● Problem requirements: Transcribe the material verbatim in full; the pictures do not belong in the copy.

● Given information:
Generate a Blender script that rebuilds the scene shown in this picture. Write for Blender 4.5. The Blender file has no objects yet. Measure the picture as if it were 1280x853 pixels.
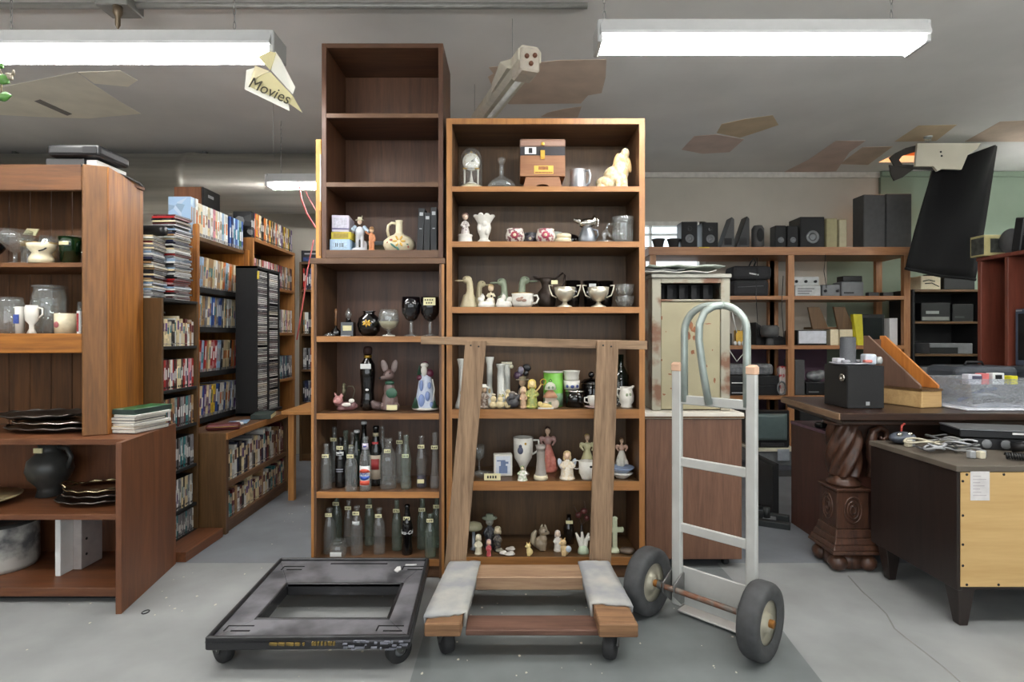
import bpy, math, random
from mathutils import Vector, Matrix
R=random.Random(7); PI=math.pi
F=700.0; CX=640.0; CY=420.0; EZ=1.12      # focal length in pixels (1280 wide), principal point, eye height
def PX(px,Y): return (px-CX)*Y/F
def PZ(py,Y): return EZ-(py-CY)*Y/F
def P(px,py,Y): return Vector((PX(px,Y),Y,PZ(py,Y)))
SC=bpy.context.scene; COL=SC.collection
WM={}
# ---------------------------------------------------------------- materials
def lin(c):
    r=[]
    for v in c[:3]:
        v=v/255.0
        r.append(v/12.92 if v<=.04045 else ((v+.055)/1.055)**2.4)
    return (*r,1.0)
MC={}
def nodes(name):
    m=bpy.data.materials.new(name); m.use_nodes=True
    nt=m.node_tree; b=nt.nodes['Principled BSDF']
    return m,nt,b
def mat(name,col,rough=.5,metal=0.0,var=.12,scale=25.0,bump=0.0,emit=0.0,stretch=None,col2=None,thr=None,coat=0.0,sub=0.0,alpha=1.0):
    k=('m',name)
    if k in MC: return MC[k]
    m,nt,b=nodes(name); N=nt.nodes.new; L=nt.links.new
    b.inputs['Roughness'].default_value=rough; b.inputs['Metallic'].default_value=metal
    b.inputs['Coat Weight'].default_value=coat
    if alpha<1: b.inputs['Alpha'].default_value=alpha
    tc=N('ShaderNodeTexCoord'); mp=N('ShaderNodeMapping'); L(tc.outputs['Object'],mp.inputs['Vector'])
    if stretch: mp.inputs['Scale'].default_value=stretch
    no=N('ShaderNodeTexNoise'); no.inputs['Scale'].default_value=scale; no.inputs['Detail'].default_value=5
    L(mp.outputs['Vector'],no.inputs['Vector'])
    cr=N('ShaderNodeValToRGB'); L(no.outputs['Fac'],cr.inputs['Fac'])
    c=lin(col); e=cr.color_ramp.elements
    if col2 is None:
        e[0].position=.3; e[1].position=.72
        e[0].color=tuple(v*(1-var) for v in c[:3])+(1,); e[1].color=tuple(min(1,v*(1+var)) for v in c[:3])+(1,)
    else:
        a,bb=thr or (.45,.6); e[0].position=a; e[1].position=bb; e[0].color=c; e[1].color=lin(col2)
    L(cr.outputs['Color'],b.inputs['Base Color'])
    if bump:
        bp=N('ShaderNodeBump'); bp.inputs['Strength'].default_value=bump; bp.inputs['Distance'].default_value=.004
        L(no.outputs['Fac'],bp.inputs['Height']); L(bp.outputs['Normal'],b.inputs['Normal'])
    if emit:
        b.inputs['Emission Color'].default_value=c; b.inputs['Emission Strength'].default_value=emit
    MC[k]=m; return m
def wood(name,c1,c2,axis='z',scale=1.0,rough=.45,bump=.12,contrast=(.35,.65)):
    k=('w',name,axis)
    if k in MC: return MC[k]
    m,nt,b=nodes(name+'_'+axis); N=nt.nodes.new; L=nt.links.new
    tc=N('ShaderNodeTexCoord'); mp=N('ShaderNodeMapping'); L(tc.outputs['Object'],mp.inputs['Vector'])
    s=[14*scale]*3; s['xyz'.index(axis)]=1.1*scale; mp.inputs['Scale'].default_value=s
    oi=N('ShaderNodeObjectInfo'); L(oi.outputs['Random'],mp.inputs['Location'])
    n1=N('ShaderNodeTexNoise'); n1.inputs['Scale'].default_value=1.6; n1.inputs['Detail'].default_value=6; n1.inputs['Distortion'].default_value=.9
    n2=N('ShaderNodeTexNoise'); n2.inputs['Scale'].default_value=9; n2.inputs['Detail'].default_value=4
    L(mp.outputs['Vector'],n1.inputs['Vector']); L(mp.outputs['Vector'],n2.inputs['Vector'])
    mx=N('ShaderNodeMix'); mx.data_type='FLOAT'; mx.inputs[0].default_value=.35
    L(n1.outputs['Fac'],mx.inputs[2]); L(n2.outputs['Fac'],mx.inputs[3])
    cr=N('ShaderNodeValToRGB'); L(mx.outputs[0],cr.inputs['Fac'])
    e=cr.color_ramp.elements; e[0].position,e[1].position=contrast; e[0].color=lin(c2); e[1].color=lin(c1)
    L(cr.outputs['Color'],b.inputs['Base Color']); b.inputs['Roughness'].default_value=rough
    bp=N('ShaderNodeBump'); bp.inputs['Strength'].default_value=bump; bp.inputs['Distance'].default_value=.002
    L(mx.outputs[0],bp.inputs['Height']); L(bp.outputs['Normal'],b.inputs['Normal'])
    MC[k]=m; return m
def glass(name,tint=(225,232,230),body=.10,rough=.04,gloss=(255,255,255)):
    k=('g',name)
    if k in MC: return MC[k]
    m=bpy.data.materials.new(name); m.use_nodes=True; nt=m.node_tree; nt.nodes.clear(); N=nt.nodes.new; L=nt.links.new
    out=N('ShaderNodeOutputMaterial'); tr=N('ShaderNodeBsdfTransparent'); gl=N('ShaderNodeBsdfGlossy'); df=N('ShaderNodeBsdfDiffuse')
    tr.inputs['Color'].default_value=lin(tint); gl.inputs['Color'].default_value=lin(gloss); gl.inputs['Roughness'].default_value=rough
    df.inputs['Color'].default_value=lin(tint)
    lw=N('ShaderNodeLayerWeight'); lw.inputs['Blend'].default_value=.25
    no=N('ShaderNodeTexNoise'); no.inputs['Scale'].default_value=30
    mm=N('ShaderNodeMath'); mm.operation='MULTIPLY'; mm.inputs[1].default_value=body; L(no.outputs['Fac'],mm.inputs[0])
    m1=N('ShaderNodeMixShader'); L(mm.outputs[0],m1.inputs[0]); L(tr.outputs[0],m1.inputs[1]); L(df.outputs[0],m1.inputs[2])
    ma=N('ShaderNodeMath'); ma.operation='MULTIPLY'; ma.inputs[1].default_value=.5; L(lw.outputs['Facing'],ma.inputs[0])
    mb=N('ShaderNodeMath'); mb.operation='ADD'; mb.inputs[1].default_value=.05; L(ma.outputs[0],mb.inputs[0])
    m2=N('ShaderNodeMixShader'); L(mb.outputs[0],m2.inputs[0]); L(m1.outputs[0],m2.inputs[1]); L(gl.outputs[0],m2.inputs[2])
    L(m2.outputs[0],out.inputs['Surface']); MC[k]=m; return m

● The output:
Generate a Blender script that rebuilds the scene shown in this picture. Write for Blender 4.5. The Blender file has no objects yet. Measure the picture as if it were 1280x853 pixels.
import bpy, math, random
from mathutils import Vector, Matrix
R=random.Random(7); PI=math.pi
F=700.0; CX=640.0; CY=420.0; EZ=1.12      # focal length in pixels (1280 wide), principal point, eye height
def PX(px,Y): return (px-CX)*Y/F
def PZ(py,Y): return EZ-(py-CY)*Y/F
def P(px,py,Y): return Vector((PX(px,Y),Y,PZ(py,Y)))
SC=bpy.context.scene; COL=SC.collection
WM={}
# ---------------------------------------------------------------- materials
def lin(c):
    r=[]
    for v in c[:3]:
        v=v/255.0
        r.append(v/12.92 if v<=.04045 else ((v+.055)/1.055)**2.4)
    return (*r,1.0)
MC={}
def nodes(name):
    m=bpy.data.materials.new(name); m.use_nodes=True
    nt=m.node_tree; b=nt.nodes['Principled BSDF']
    return m,nt,b
def mat(name,col,rough=.5,metal=0.0,var=.12,scale=25.0,bump=0.0,emit=0.0,stretch=None,col2=None,thr=None,coat=0.0,sub=0.0,alpha=1.0):
    k=('m',name)
    if k in MC: return MC[k]
    m,nt,b=nodes(name); N=nt.nodes.new; L=nt.links.new
    b.inputs['Roughness'].default_value=rough; b.inputs['Metallic'].default_value=metal
    b.inputs['Coat Weight'].default_value=coat
    if alpha<1: b.inputs['Alpha'].default_value=alpha
    tc=N('ShaderNodeTexCoord'); mp=N('ShaderNodeMapping'); L(tc.outputs['Object'],mp.inputs['Vector'])
    if stretch: mp.inputs['Scale'].default_value=stretch
    no=N('ShaderNodeTexNoise'); no.inputs['Scale'].default_value=scale; no.inputs['Detail'].default_value=5
    L(mp.outputs['Vector'],no.inputs['Vector'])
    cr=N('ShaderNodeValToRGB'); L(no.outputs['Fac'],cr.inputs['Fac'])
    c=lin(col); e=cr.color_ramp.elements
    if col2 is None:
        e[0].position=.3; e[1].position=.72
        e[0].color=tuple(v*(1-var) for v in c[:3])+(1,); e[1].color=tuple(min(1,v*(1+var)) for v in c[:3])+(1,)
    else:
        a,bb=thr or (.45,.6); e[0].position=a; e[1].position=bb; e[0].color=c; e[1].color=lin(col2)
    L(cr.outputs['Color'],b.inputs['Base Color'])
    if bump:
        bp=N('ShaderNodeBump'); bp.inputs['Strength'].default_value=bump; bp.inputs['Distance'].default_value=.004
        L(no.outputs['Fac'],bp.inputs['Height']); L(bp.outputs['Normal'],b.inputs['Normal'])
    if emit:
        b.inputs['Emission Color'].default_value=c; b.inputs['Emission Strength'].default_value=emit
    MC[k]=m; return m
def wood(name,c1,c2,axis='z',scale=1.0,rough=.45,bump=.12,contrast=(.35,.65)):
    k=('w',name,axis)
    if k in MC: return MC[k]
    m,nt,b=nodes(name+'_'+axis); N=nt.nodes.new; L=nt.links.new
    tc=N('ShaderNodeTexCoord'); mp=N('ShaderNodeMapping'); L(tc.outputs['Object'],mp.inputs['Vector'])
    s=[14*scale]*3; s['xyz'.index(axis)]=1.1*scale; mp.inputs['Scale'].default_value=s
    oi=N('ShaderNodeObjectInfo'); L(oi.outputs['Random'],mp.inputs['Location'])
    n1=N('ShaderNodeTexNoise'); n1.inputs['Scale'].default_value=1.6; n1.inputs['Detail'].default_value=6; n1.inputs['Distortion'].default_value=.9
    n2=N('ShaderNodeTexNoise'); n2.inputs['Scale'].default_value=9; n2.inputs['Detail'].default_value=4
    L(mp.outputs['Vector'],n1.inputs['Vector']); L(mp.outputs['Vector'],n2.inputs['Vector'])
    mx=N('ShaderNodeMix'); mx.data_type='FLOAT'; mx.inputs[0].default_value=.35
    L(n1.outputs['Fac'],mx.inputs[2]); L(n2.outputs['Fac'],mx.inputs[3])
    cr=N('ShaderNodeValToRGB'); L(mx.outputs[0],cr.inputs['Fac'])
    e=cr.color_ramp.elements; e[0].position,e[1].position=contrast; e[0].color=lin(c2); e[1].color=lin(c1)
    L(cr.outputs['Color'],b.inputs['Base Color']); b.inputs['Roughness'].default_value=rough
    bp=N('ShaderNodeBump'); bp.inputs['Strength'].default_value=bump; bp.inputs['Distance'].default_value=.002
    L(mx.outputs[0],bp.inputs['Height']); L(bp.outputs['Normal'],b.inputs['Normal'])
    MC[k]=m; return m
def glass(name,tint=(225,232,230),body=.10,rough=.04,gloss=(255,255,255)):
    k=('g',name)
    if k in MC: return MC[k]
    m=bpy.data.materials.new(name); m.use_nodes=True; nt=m.node_tree; nt.nodes.clear(); N=nt.nodes.new; L=nt.links.new
    out=N('ShaderNodeOutputMaterial'); tr=N('ShaderNodeBsdfTransparent'); gl=N('ShaderNodeBsdfGlossy'); df=N('ShaderNodeBsdfDiffuse')
    tr.inputs['Color'].default_value=lin(tint); gl.inputs['Color'].default_value=lin(gloss); gl.inputs['Roughness'].default_value=rough
    df.inputs['Color'].default_value=lin(tint)
    lw=N('ShaderNodeLayerWeight'); lw.inputs['Blend'].default_value=.25
    no=N('ShaderNodeTexNoise'); no.inputs['Scale'].default_value=30
    mm=N('ShaderNodeMath'); mm.operation='MULTIPLY'; mm.inputs[1].default_value=body; L(no.outputs['Fac'],mm.inputs[0])
    m1=N('ShaderNodeMixShader'); L(mm.outputs[0],m1.inputs[0]); L(tr.outputs[0],m1.inputs[1]); L(df.outputs[0],m1.inputs[2])
    ma=N('ShaderNodeMath'); ma.operation='MULTIPLY'; ma.inputs[1].default_value=.5; L(lw.outputs['Facing'],ma.inputs[0])
    mb=N('ShaderNodeMath'); mb.operation='ADD'; mb.inputs[1].default_value=.05; L(ma.outputs[0],mb.inputs[0])
    m2=N('ShaderNodeMixShader'); L(mb.outputs[0],m2.inputs[0]); L(m1.outputs[0],m2.inputs[1]); L(gl.outputs[0],m2.inputs[2])
    L(m2.outputs[0],out.inputs['Surface']); MC[k]=m; return m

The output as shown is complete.